Quote the listing below in full and exactly as written, but omit every picture.

------------------------------------------------

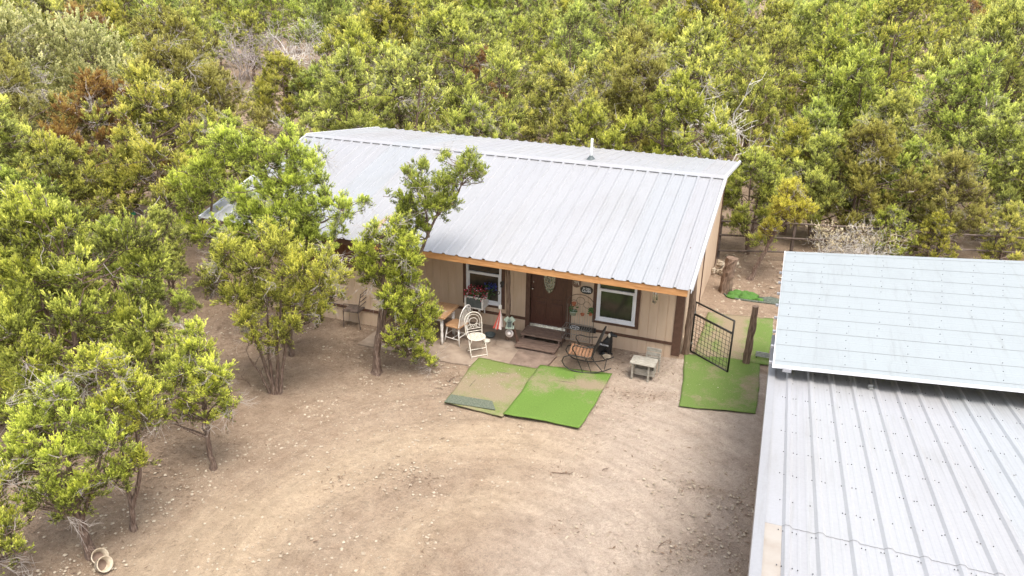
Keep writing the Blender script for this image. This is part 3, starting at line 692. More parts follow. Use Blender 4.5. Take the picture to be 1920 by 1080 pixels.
while ts < 1.0:
    for k in range(26):
        for q in (.18, .36-.06, .64+.1, .85):
            if r.random() < .72:
                c = first+(k-1)*PT+PT*q+r.uniform(-.008, .008); tt = ts+r.uniform(-.015, .015)
                if c < .06: continue
                p = np.array(LW(c, tt, .006)); mb.prism([(p[0]+.006*math.cos(a), p[1]+.006*math.sin(a)) for a in (0, 1.05, 2.1, 3.14, 4.2, 5.24)], p[2], p[2]+.008)
    ts += .62
mb.build('screws', M['screw'], shed)
wl = MB(); wl.bx(2.13, 10, -14, -3.2, 0, 2.28); wl.build('wall', M['siding_low'], shed)
mb = MB(); mb.bar(LW(.10, -10.9, -.16), LW(.10, 1.5, -.16), .05, .2, up=tuple(nv_)); mb.build('rafter', M['fascia'], shed)
# upper roof sheet: nearly level, ribs across
UZ = 2.86
def UP(px, py): return gnd(px, py, UZ)
rows = []
for y0, slp, dz in ((471, .041, -.03), (511, .074, 0), (597, .0865, .01), (683, .1, 0)):
    xl = 1472-(y0-471)*(22/212); a = gnd(xl, y0, UZ+dz); b = gnd(1920, y0+slp*(1920-xl), UZ+dz); d = (b-a); a2 = a; b2 = a+d*2.0; rows.append((a2, b2))
rows = rows[::-1]
up_root = thing('shed_upper_roof', 'flat pale metal roof sheet raised above the ribbed shed roof', 'roof', (0, 0, 0))
Ls = [0.0]
for a, b in zip(rows[:-1], rows[1:]): Ls.append(Ls[-1]+np.linalg.norm(b[0]-a[0]))
def UPt(s, t, h):      # s along depth (m), t 0..1 along x
    s = min(max(s, 0), Ls[-1]); k = 0
    while k < len(Ls)-2 and s > Ls[k+1]: k += 1
    f = (s-Ls[k])/(Ls[k+1]-Ls[k]); a = rows[k][0]*(1-f)+rows[k+1][0]*f; b = rows[k][1]*(1-f)+rows[k+1][1]*f
    p = a*(1-t)+b*t; return (p[0], p[1], p[2]+h)
LU = Ls[-1]; xs = [(0, 0)]; k = 0; pit = LU/9.5
for k in range(10):
    b = .25*pit+k*pit
    if b+.05 > LU: break
    xs += [(b-.012, 0), (b-.008, .0030), (b+.001, .0030), (b+.004, 0)]
    c = b+pit*.5
    if c+.03 < LU: xs += [(c-.010, 0), (c-.005, .0012), (c+.005, .0012), (c+.010, 0)]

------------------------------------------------

# [Full solution]
Keep writing the Blender script for this image. This is part 3, starting at line 692. More parts follow. Use Blender 4.5. Take the picture to be 1920 by 1080 pixels.
while ts < 1.0:
    for k in range(26):
        for q in (.18, .36-.06, .64+.1, .85):
            if r.random() < .72:
                c = first+(k-1)*PT+PT*q+r.uniform(-.008, .008); tt = ts+r.uniform(-.015, .015)
                if c < .06: continue
                p = np.array(LW(c, tt, .006)); mb.prism([(p[0]+.006*math.cos(a), p[1]+.006*math.sin(a)) for a in (0, 1.05, 2.1, 3.14, 4.2, 5.24)], p[2], p[2]+.008)
    ts += .62
mb.build('screws', M['screw'], shed)
wl = MB(); wl.bx(2.13, 10, -14, -3.2, 0, 2.28); wl.build('wall', M['siding_low'], shed)
mb = MB(); mb.bar(LW(.10, -10.9, -.16), LW(.10, 1.5, -.16), .05, .2, up=tuple(nv_)); mb.build('rafter', M['fascia'], shed)
# upper roof sheet: nearly level, ribs across
UZ = 2.86
def UP(px, py): return gnd(px, py, UZ)
rows = []
for y0, slp, dz in ((471, .041, -.03), (511, .074, 0), (597, .0865, .01), (683, .1, 0)):
    xl = 1472-(y0-471)*(22/212); a = gnd(xl, y0, UZ+dz); b = gnd(1920, y0+slp*(1920-xl), UZ+dz); d = (b-a); a2 = a; b2 = a+d*2.0; rows.append((a2, b2))
rows = rows[::-1]
up_root = thing('shed_upper_roof', 'flat pale metal roof sheet raised above the ribbed shed roof', 'roof', (0, 0, 0))
Ls = [0.0]
for a, b in zip(rows[:-1], rows[1:]): Ls.append(Ls[-1]+np.linalg.norm(b[0]-a[0]))
def UPt(s, t, h):      # s along depth (m), t 0..1 along x
    s = min(max(s, 0), Ls[-1]); k = 0
    while k < len(Ls)-2 and s > Ls[k+1]: k += 1
    f = (s-Ls[k])/(Ls[k+1]-Ls[k]); a = rows[k][0]*(1-f)+rows[k+1][0]*f; b = rows[k][1]*(1-f)+rows[k+1][1]*f
    p = a*(1-t)+b*t; return (p[0], p[1], p[2]+h)
LU = Ls[-1]; xs = [(0, 0)]; k = 0; pit = LU/9.5
for k in range(10):
    b = .25*pit+k*pit
    if b+.05 > LU: break
    xs += [(b-.012, 0), (b-.008, .0030), (b+.001, .0030), (b+.004, 0)]
    c = b+pit*.5
    if c+.03 < LU: xs += [(c-.010, 0), (c-.005, .0012), (c+.005, .0012), (c+.010, 0)]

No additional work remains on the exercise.